*Problem to solve*
Copy every line of the material below word for word.

*Information shown*
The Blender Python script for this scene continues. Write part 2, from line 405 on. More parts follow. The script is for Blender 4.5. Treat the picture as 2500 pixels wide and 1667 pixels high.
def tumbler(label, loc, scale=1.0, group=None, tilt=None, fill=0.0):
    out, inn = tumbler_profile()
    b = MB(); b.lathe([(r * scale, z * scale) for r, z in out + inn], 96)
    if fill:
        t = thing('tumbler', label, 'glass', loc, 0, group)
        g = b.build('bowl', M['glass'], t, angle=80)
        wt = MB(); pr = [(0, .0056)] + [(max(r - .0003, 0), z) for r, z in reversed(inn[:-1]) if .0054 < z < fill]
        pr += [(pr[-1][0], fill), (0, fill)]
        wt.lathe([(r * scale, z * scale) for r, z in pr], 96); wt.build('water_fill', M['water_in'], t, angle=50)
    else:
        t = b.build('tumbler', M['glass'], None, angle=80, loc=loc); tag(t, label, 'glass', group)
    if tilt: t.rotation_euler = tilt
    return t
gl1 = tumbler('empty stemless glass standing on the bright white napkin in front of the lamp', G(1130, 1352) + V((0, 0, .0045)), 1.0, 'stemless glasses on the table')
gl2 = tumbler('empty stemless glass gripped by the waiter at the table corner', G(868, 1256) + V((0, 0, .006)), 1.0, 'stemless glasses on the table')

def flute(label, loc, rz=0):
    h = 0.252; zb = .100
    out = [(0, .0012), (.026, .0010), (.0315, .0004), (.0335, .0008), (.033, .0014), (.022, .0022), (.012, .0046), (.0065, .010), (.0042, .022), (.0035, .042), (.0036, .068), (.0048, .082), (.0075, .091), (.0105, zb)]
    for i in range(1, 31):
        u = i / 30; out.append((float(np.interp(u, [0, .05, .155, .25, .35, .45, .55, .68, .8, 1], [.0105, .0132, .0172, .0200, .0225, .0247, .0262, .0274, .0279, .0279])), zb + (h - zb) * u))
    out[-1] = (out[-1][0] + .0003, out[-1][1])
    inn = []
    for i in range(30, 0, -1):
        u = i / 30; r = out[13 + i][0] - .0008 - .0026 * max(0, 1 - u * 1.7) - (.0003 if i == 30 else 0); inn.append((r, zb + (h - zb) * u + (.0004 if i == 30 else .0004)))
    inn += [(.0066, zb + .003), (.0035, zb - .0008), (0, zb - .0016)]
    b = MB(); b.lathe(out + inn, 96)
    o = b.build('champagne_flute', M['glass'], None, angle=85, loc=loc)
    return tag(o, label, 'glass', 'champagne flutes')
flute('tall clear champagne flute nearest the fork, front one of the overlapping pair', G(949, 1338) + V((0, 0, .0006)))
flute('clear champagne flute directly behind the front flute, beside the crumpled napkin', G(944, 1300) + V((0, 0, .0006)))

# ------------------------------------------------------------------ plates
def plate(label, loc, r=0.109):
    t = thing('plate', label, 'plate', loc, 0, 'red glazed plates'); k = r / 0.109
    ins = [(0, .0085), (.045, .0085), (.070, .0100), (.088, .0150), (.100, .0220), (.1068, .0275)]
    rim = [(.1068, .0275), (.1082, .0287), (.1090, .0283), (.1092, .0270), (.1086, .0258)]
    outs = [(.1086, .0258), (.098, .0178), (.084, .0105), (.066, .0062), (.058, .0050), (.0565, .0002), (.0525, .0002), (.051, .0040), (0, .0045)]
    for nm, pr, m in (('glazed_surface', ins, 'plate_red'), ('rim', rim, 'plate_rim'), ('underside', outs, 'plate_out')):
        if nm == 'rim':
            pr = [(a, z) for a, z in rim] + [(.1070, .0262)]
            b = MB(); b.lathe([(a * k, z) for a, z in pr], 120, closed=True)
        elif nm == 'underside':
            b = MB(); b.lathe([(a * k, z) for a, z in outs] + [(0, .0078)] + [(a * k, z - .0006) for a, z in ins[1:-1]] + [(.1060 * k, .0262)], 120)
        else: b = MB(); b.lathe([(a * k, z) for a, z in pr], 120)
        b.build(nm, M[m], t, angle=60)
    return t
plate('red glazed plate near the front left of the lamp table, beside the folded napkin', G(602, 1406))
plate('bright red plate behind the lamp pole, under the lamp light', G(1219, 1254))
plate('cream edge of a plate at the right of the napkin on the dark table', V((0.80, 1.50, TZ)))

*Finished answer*
The Blender Python script for this scene continues. Write part 2, from line 405 on. More parts follow. The script is for Blender 4.5. Treat the picture as 2500 pixels wide and 1667 pixels high.
def tumbler(label, loc, scale=1.0, group=None, tilt=None, fill=0.0):
    out, inn = tumbler_profile()
    b = MB(); b.lathe([(r * scale, z * scale) for r, z in out + inn], 96)
    if fill:
        t = thing('tumbler', label, 'glass', loc, 0, group)
        g = b.build('bowl', M['glass'], t, angle=80)
        wt = MB(); pr = [(0, .0056)] + [(max(r - .0003, 0), z) for r, z in reversed(inn[:-1]) if .0054 < z < fill]
        pr += [(pr[-1][0], fill), (0, fill)]
        wt.lathe([(r * scale, z * scale) for r, z in pr], 96); wt.build('water_fill', M['water_in'], t, angle=50)
    else:
        t = b.build('tumbler', M['glass'], None, angle=80, loc=loc); tag(t, label, 'glass', group)
    if tilt: t.rotation_euler = tilt
    return t
gl1 = tumbler('empty stemless glass standing on the bright white napkin in front of the lamp', G(1130, 1352) + V((0, 0, .0045)), 1.0, 'stemless glasses on the table')
gl2 = tumbler('empty stemless glass gripped by the waiter at the table corner', G(868, 1256) + V((0, 0, .006)), 1.0, 'stemless glasses on the table')

def flute(label, loc, rz=0):
    h = 0.252; zb = .100
    out = [(0, .0012), (.026, .0010), (.0315, .0004), (.0335, .0008), (.033, .0014), (.022, .0022), (.012, .0046), (.0065, .010), (.0042, .022), (.0035, .042), (.0036, .068), (.0048, .082), (.0075, .091), (.0105, zb)]
    for i in range(1, 31):
        u = i / 30; out.append((float(np.interp(u, [0, .05, .155, .25, .35, .45, .55, .68, .8, 1], [.0105, .0132, .0172, .0200, .0225, .0247, .0262, .0274, .0279, .0279])), zb + (h - zb) * u))
    out[-1] = (out[-1][0] + .0003, out[-1][1])
    inn = []
    for i in range(30, 0, -1):
        u = i / 30; r = out[13 + i][0] - .0008 - .0026 * max(0, 1 - u * 1.7) - (.0003 if i == 30 else 0); inn.append((r, zb + (h - zb) * u + (.0004 if i == 30 else .0004)))
    inn += [(.0066, zb + .003), (.0035, zb - .0008), (0, zb - .0016)]
    b = MB(); b.lathe(out + inn, 96)
    o = b.build('champagne_flute', M['glass'], None, angle=85, loc=loc)
    return tag(o, label, 'glass', 'champagne flutes')
flute('tall clear champagne flute nearest the fork, front one of the overlapping pair', G(949, 1338) + V((0, 0, .0006)))
flute('clear champagne flute directly behind the front flute, beside the crumpled napkin', G(944, 1300) + V((0, 0, .0006)))

# ------------------------------------------------------------------ plates
def plate(label, loc, r=0.109):
    t = thing('plate', label, 'plate', loc, 0, 'red glazed plates'); k = r / 0.109
    ins = [(0, .0085), (.045, .0085), (.070, .0100), (.088, .0150), (.100, .0220), (.1068, .0275)]
    rim = [(.1068, .0275), (.1082, .0287), (.1090, .0283), (.1092, .0270), (.1086, .0258)]
    outs = [(.1086, .0258), (.098, .0178), (.084, .0105), (.066, .0062), (.058, .0050), (.0565, .0002), (.0525, .0002), (.051, .0040), (0, .0045)]
    for nm, pr, m in (('glazed_surface', ins, 'plate_red'), ('rim', rim, 'plate_rim'), ('underside', outs, 'plate_out')):
        if nm == 'rim':
            pr = [(a, z) for a, z in rim] + [(.1070, .0262)]
            b = MB(); b.lathe([(a * k, z) for a, z in pr], 120, closed=True)
        elif nm == 'underside':
            b = MB(); b.lathe([(a * k, z) for a, z in outs] + [(0, .0078)] + [(a * k, z - .0006) for a, z in ins[1:-1]] + [(.1060 * k, .0262)], 120)
        else: b = MB(); b.lathe([(a * k, z) for a, z in pr], 120)
        b.build(nm, M[m], t, angle=60)
    return t
plate('red glazed plate near the front left of the lamp table, beside the folded napkin', G(602, 1406))
plate('bright red plate behind the lamp pole, under the lamp light', G(1219, 1254))
plate('cream edge of a plate at the right of the napkin on the dark table', V((0.80, 1.50, TZ)))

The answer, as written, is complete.